We will get through this together, but we will be changed by the experience. Cracks in the foundations have become apparent, and we are trying to respond both in and outside of our classrooms. As one small example of that response, please see our department website, which now features a statement in support of the Black Lives Matter Movement, a Land Acknowledgment, and a statement of our commitment to the value of diversity: buffalo.edu/cas/english . We see these statements as a way to support our faculty, staff, and students, as well as to express our shared commitment to social, racial, and economic justice.

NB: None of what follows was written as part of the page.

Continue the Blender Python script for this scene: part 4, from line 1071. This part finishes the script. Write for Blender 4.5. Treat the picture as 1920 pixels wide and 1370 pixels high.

In the midst of confusion, good things continue to happen. Books are published: congratulations to Diane Christian, Joseph Conte, Kenneth Dauber, Myung Mi Kim, Carine Mardorossian, and Joseph Valente. Awards are won: last spring Diane Christian and Ken Dauber were recognized for 50 years of service to UB; Professor Myung Mi Kim has just been awarded the Graduate Mentoring Award for 2020-2021; William Solomon was awarded the Graduate Mentoring Award for 2019-2020 and also won the Humanities Institute Faculty Fellowship award; Steven Miller won an award as Principal Investigator from the Baldy Research Institute. Our faculty have also won fellowships: see our coverage of Walt Hakala, Jeehyun Lim, Randy Schiff, and Tanya Shilina-Conte.

We are especially proud of our students who continue to achieve amazing things even under these dreadful conditions. Awards and achievements by Nicole Lowman, Andrew Dorkin, Amanda McLaughlin, Dipanjan Maitra, Adam Mitts, Dana Venerable, and Kinga Winnicka, and all these exciting developments elsewhere in this newsletter.

I look forward to writing a different kind of message next fall. In the meantime, take care, stay safe, and stay in touch: we love hearing from you.